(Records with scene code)

☆ ☆ ☆ ☆

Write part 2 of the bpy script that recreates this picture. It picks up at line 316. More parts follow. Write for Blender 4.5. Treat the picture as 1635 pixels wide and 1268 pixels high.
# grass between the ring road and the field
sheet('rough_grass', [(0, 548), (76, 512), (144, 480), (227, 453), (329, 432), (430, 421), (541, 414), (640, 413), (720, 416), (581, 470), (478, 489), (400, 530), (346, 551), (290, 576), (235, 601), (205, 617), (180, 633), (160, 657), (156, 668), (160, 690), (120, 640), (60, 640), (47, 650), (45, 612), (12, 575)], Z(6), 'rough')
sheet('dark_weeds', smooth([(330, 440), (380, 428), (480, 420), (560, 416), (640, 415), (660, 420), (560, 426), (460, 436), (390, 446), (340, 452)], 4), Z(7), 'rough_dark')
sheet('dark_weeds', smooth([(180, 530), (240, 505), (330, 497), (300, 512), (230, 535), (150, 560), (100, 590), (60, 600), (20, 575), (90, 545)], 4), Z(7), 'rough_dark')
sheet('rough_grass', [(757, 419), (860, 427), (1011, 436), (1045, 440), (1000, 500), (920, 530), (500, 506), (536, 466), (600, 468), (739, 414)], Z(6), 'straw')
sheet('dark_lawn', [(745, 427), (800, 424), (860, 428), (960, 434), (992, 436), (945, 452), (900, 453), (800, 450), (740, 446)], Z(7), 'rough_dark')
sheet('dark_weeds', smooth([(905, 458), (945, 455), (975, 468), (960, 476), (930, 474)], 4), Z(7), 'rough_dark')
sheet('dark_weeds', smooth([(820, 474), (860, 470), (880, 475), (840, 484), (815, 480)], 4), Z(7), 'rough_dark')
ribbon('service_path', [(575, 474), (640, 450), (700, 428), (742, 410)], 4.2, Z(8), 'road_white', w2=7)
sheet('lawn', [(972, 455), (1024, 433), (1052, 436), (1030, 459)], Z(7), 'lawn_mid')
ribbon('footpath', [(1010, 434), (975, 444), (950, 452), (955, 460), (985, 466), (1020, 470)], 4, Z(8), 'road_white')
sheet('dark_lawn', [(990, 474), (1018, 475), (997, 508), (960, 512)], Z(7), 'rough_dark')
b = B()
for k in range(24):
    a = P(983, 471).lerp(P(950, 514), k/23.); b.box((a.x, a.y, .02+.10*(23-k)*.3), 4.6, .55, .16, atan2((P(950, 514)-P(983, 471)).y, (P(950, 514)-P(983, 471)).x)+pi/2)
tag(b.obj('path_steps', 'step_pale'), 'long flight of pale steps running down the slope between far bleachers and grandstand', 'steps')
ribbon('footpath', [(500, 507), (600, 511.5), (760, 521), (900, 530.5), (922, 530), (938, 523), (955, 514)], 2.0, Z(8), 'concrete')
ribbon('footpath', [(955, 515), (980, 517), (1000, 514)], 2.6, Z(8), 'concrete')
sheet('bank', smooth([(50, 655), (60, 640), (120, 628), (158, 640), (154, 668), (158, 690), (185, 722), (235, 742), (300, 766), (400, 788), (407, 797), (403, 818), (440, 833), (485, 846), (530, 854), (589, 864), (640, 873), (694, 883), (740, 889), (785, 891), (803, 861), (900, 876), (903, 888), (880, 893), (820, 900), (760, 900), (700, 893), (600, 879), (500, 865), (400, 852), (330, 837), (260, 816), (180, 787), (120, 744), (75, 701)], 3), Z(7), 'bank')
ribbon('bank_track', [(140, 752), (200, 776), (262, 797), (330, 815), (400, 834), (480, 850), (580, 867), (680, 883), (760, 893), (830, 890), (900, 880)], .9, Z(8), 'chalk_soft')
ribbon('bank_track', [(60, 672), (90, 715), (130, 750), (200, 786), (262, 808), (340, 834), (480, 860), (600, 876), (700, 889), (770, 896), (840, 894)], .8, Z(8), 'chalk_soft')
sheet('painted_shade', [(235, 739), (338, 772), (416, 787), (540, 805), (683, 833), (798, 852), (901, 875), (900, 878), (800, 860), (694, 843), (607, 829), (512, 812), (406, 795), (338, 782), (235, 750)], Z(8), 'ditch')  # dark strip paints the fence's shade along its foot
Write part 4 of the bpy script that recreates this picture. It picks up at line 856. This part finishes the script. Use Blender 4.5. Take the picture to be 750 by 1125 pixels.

☆ ☆ ☆ ☆

▶ Do this
Write out the full set of records exactly as given.

▶ Finished task
Write part 2 of the bpy script that recreates this picture. It picks up at line 316. More parts follow. Write for Blender 4.5. Treat the picture as 1635 pixels wide and 1268 pixels high.
# grass between the ring road and the field
sheet('rough_grass', [(0, 548), (76, 512), (144, 480), (227, 453), (329, 432), (430, 421), (541, 414), (640, 413), (720, 416), (581, 470), (478, 489), (400, 530), (346, 551), (290, 576), (235, 601), (205, 617), (180, 633), (160, 657), (156, 668), (160, 690), (120, 640), (60, 640), (47, 650), (45, 612), (12, 575)], Z(6), 'rough')
sheet('dark_weeds', smooth([(330, 440), (380, 428), (480, 420), (560, 416), (640, 415), (660, 420), (560, 426), (460, 436), (390, 446), (340, 452)], 4), Z(7), 'rough_dark')
sheet('dark_weeds', smooth([(180, 530), (240, 505), (330, 497), (300, 512), (230, 535), (150, 560), (100, 590), (60, 600), (20, 575), (90, 545)], 4), Z(7), 'rough_dark')
sheet('rough_grass', [(757, 419), (860, 427), (1011, 436), (1045, 440), (1000, 500), (920, 530), (500, 506), (536, 466), (600, 468), (739, 414)], Z(6), 'straw')
sheet('dark_lawn', [(745, 427), (800, 424), (860, 428), (960, 434), (992, 436), (945, 452), (900, 453), (800, 450), (740, 446)], Z(7), 'rough_dark')
sheet('dark_weeds', smooth([(905, 458), (945, 455), (975, 468), (960, 476), (930, 474)], 4), Z(7), 'rough_dark')
sheet('dark_weeds', smooth([(820, 474), (860, 470), (880, 475), (840, 484), (815, 480)], 4), Z(7), 'rough_dark')
ribbon('service_path', [(575, 474), (640, 450), (700, 428), (742, 410)], 4.2, Z(8), 'road_white', w2=7)
sheet('lawn', [(972, 455), (1024, 433), (1052, 436), (1030, 459)], Z(7), 'lawn_mid')
ribbon('footpath', [(1010, 434), (975, 444), (950, 452), (955, 460), (985, 466), (1020, 470)], 4, Z(8), 'road_white')
sheet('dark_lawn', [(990, 474), (1018, 475), (997, 508), (960, 512)], Z(7), 'rough_dark')
b = B()
for k in range(24):
    a = P(983, 471).lerp(P(950, 514), k/23.); b.box((a.x, a.y, .02+.10*(23-k)*.3), 4.6, .55, .16, atan2((P(950, 514)-P(983, 471)).y, (P(950, 514)-P(983, 471)).x)+pi/2)
tag(b.obj('path_steps', 'step_pale'), 'long flight of pale steps running down the slope between far bleachers and grandstand', 'steps')
ribbon('footpath', [(500, 507), (600, 511.5), (760, 521), (900, 530.5), (922, 530), (938, 523), (955, 514)], 2.0, Z(8), 'concrete')
ribbon('footpath', [(955, 515), (980, 517), (1000, 514)], 2.6, Z(8), 'concrete')
sheet('bank', smooth([(50, 655), (60, 640), (120, 628), (158, 640), (154, 668), (158, 690), (185, 722), (235, 742), (300, 766), (400, 788), (407, 797), (403, 818), (440, 833), (485, 846), (530, 854), (589, 864), (640, 873), (694, 883), (740, 889), (785, 891), (803, 861), (900, 876), (903, 888), (880, 893), (820, 900), (760, 900), (700, 893), (600, 879), (500, 865), (400, 852), (330, 837), (260, 816), (180, 787), (120, 744), (75, 701)], 3), Z(7), 'bank')
ribbon('bank_track', [(140, 752), (200, 776), (262, 797), (330, 815), (400, 834), (480, 850), (580, 867), (680, 883), (760, 893), (830, 890), (900, 880)], .9, Z(8), 'chalk_soft')
ribbon('bank_track', [(60, 672), (90, 715), (130, 750), (200, 786), (262, 808), (340, 834), (480, 860), (600, 876), (700, 889), (770, 896), (840, 894)], .8, Z(8), 'chalk_soft')
sheet('painted_shade', [(235, 739), (338, 772), (416, 787), (540, 805), (683, 833), (798, 852), (901, 875), (900, 878), (800, 860), (694, 843), (607, 829), (512, 812), (406, 795), (338, 782), (235, 750)], Z(8), 'ditch')  # dark strip paints the fence's shade along its foot
Write part 4 of the bpy script that recreates this picture. It picks up at line 856. This part finishes the script. Use Blender 4.5. Take the picture to be 750 by 1125 pixels.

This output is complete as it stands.